Tuesday, July 24, 2012

Just Call Me Bessie

Bull in a China shop.  That pretty much sums me up.  I am not know for subtlety or gentleness, but I am know for the occasional rampage.

I seem to be a destroyer of things ~ most notably vehicles.  I am vehicle hospice.  Cars come to me to die.  In the last 3 years I have blown engines in 2 vans an wrecked and SUV.  I dropped my truck off at the mechanic once to have the oil changed and when I walked in he said, "Oh.  I didn't know you were here yet.  I didn't hear a tow truck."  True story.  Thanks Tim.  Another time I picked the truck up after a major repair and ran into the mechanics wife, whom I've known longer than the mechanic.  As we chatted, she said her first thought upon hearing that my vehicle had arrived was, "Woohoo!!  We're headed to Hawaii!"  She was joking, but only just barely.  True story.  Thanks Laurie.

A lesser admirable notoriety is my seemingly wanton destruction of relationships and other people's self esteem.  I have a habit of biting my tongue only until it bleeds, and once I start to choke, I spew blood everywhere.  Here's a perfect example.  Several years ago, when Josh was a youth pastor, an event was planned that needed to be drastically cut back in the 11th hour due to lack of adult volunteers.  He received a message at literally the last minute from a just-graduated-high-school leader that she was "disappointed" that the event was cut back and therefor would not be joining us at all, meaning that her younger brother, one of the youth kids, would also be missing out.

I really should mention that this person had unintentionally rubbed me the wrong way for quite some time before this.  Many, many, many times I have needed to remind myself that she was very young, and in many ways an incredibly naive and sheltered child.  Even still, her views of reality seemed to be to take on an almost fictional utopian extreme.  Having been raised in a city with huge Mafia influence, growing up with alcoholics, and having a history of molestation, my view of reality might also be somewhat tainted, but in the opposite direction.  Thus, I don't usually have tons of patience for people who have no real clue.

At any rate, I told this person what I wanted to tell them.  And probably not in the most Christian manner.  The result of this little spat was that the entire family walked away from the church we attended at the time.  A while later, while involved in an email "discussion" with the church's pastor, in which I was letting him know what I thought about a few things, he reminded me that I am not the kindest person with my words.  True.  I am aware of this, and working toward improving.  But I have never been a fan of sugar-coating ~ giving or receiving.  I told this pastor that I believed one of my strengths was having the courage to say what other people won't, though, I certainly needed to fine tune the delivery.  And there went another bridge smoldering to the bottom of the ravine.

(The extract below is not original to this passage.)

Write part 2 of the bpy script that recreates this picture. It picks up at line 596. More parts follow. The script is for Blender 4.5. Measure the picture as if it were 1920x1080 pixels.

Most recently, I have been unfriended on FB because of a comment.  The unfriending doesn't bother me.  People disappear from my friends list all the time without me having any idea why, but hey, it's FB ~ big deal.  The reason for the unfriending is irritating, but hey, it's FB ~ big deal.  This person caused our family quite a bit of chaos and inconvenience earlier this year, and we did everything we could to help him put life back together.  A few months later, he was back on his destructive path, and posting things here and there that alluded to the activities.  So I called him out on it.  And he unfriended me.  He told my husband that he did it because of the comment I'd left.  I then asked if he'd unfriended the other chic who also made a comment to the same end.  Of course, he hadn't.  So once again, I have verbally slapped around yet another unsuspecting and tortured soul, apparently, according to some, only to entertain myself.

I don't say all of this to imply that I am proud of this behavior.  It's more of a confession than boast.  James 3:10 says, "Out of the same mouth come praise and cursing. My brothers and sisters, this should not be."  James must have looked 2000 years into the future, seen how I behave and thought, "Oh no.  We need to nip this one in the bud."  I seem to embody this verse.  Unfortunately, I am more known for the cursing than the praise, the rampage through the China shop than window shopping.